On Wed, Jan 21, 2026 at 09:14:05PM +0800, Boqun Feng wrote:
> On Wed, Jan 21, 2026 at 12:10:54PM +0000, Alice Ryhl wrote:
> > On Sat, Jan 17, 2026 at 10:00:19PM +0800, Boqun Feng wrote:
> > > On Sat, Jan 17, 2026 at 01:12:08PM +0000, Alice Ryhl wrote:
> > > [...]
> > > > > > 1) "relaxed atomic" does not sound like something that provides an
> > > > > > address dependency to me.
> > > > >
> > > > > If you look at rcu_dereference(), it's a READ_ONCE(), which is the
> > > > > same
> > > > > as a relaxed atomic load, and yes in LKMM, relaxed atomic load
> > > > > provides
> > > > > address dependency (Please see the DEPENDENCY part in
> > > > > tools/memory-model/Documentation/explanation.txt).
> > > >
> > > > You argued that we should rename READ_ONCE() to atomic load on that
> > > > other patch series because "atomic load" naming is better than what LKMM
> > > > normally uses.
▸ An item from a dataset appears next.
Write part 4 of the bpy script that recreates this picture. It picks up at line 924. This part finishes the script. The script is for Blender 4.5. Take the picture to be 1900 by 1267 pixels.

Fine, but relaxed atomic load is a much worse name than
> > >
> > > To be clear, in that series, my argument was not about naming, it's
> > > about READ_ONCE() being more powerful than atomic load (no, not because
> > > of address dependency, they are the same on that, it's because of the
> > > behaviors of them regarding a current access on the same memory
> > > location), and we want user to specify the intention more clearly.
> >
> > Expressing intent more clearly is fine with me. I still think it's weird
> > for us to not have READ_ONCE() when it's a primitive operation of our
> > memory model, though.
> >
>
> But in our memory model, it's exact the same as atomic_read() (see
> tools/memory-model/linux-kernel.def and search for "atomic_read"), so
> why do we want to have both? ;-)
I've been saying Rust should have both because I've been repeatedly told
that they are different. If READ_ONCE() and atomic_load() are the same,
then I retract my concern.
> > And I also think we should consider using an implementation along the
> > lines of what I shared for our atomic_load() or READ_ONCE() or whatever
> > you wish to call it. The perf impact of helpers makes me sad.
> >
>
> I'm not totally against that, it'll actually help Atomic as well, I also
> hope that we can use `asm!()` to implement the cases where
> `{read,write}_volatile()` cannot cover. However currently I would rely
> on helper inlining to resolve this to avoid duplicate implementations.
I'm in favor of using helpers to begin with. I think it's probably worth
to do atomic_load() before we do the other ops, since it's so much
simpler to implement that particular operation than the ones using asm.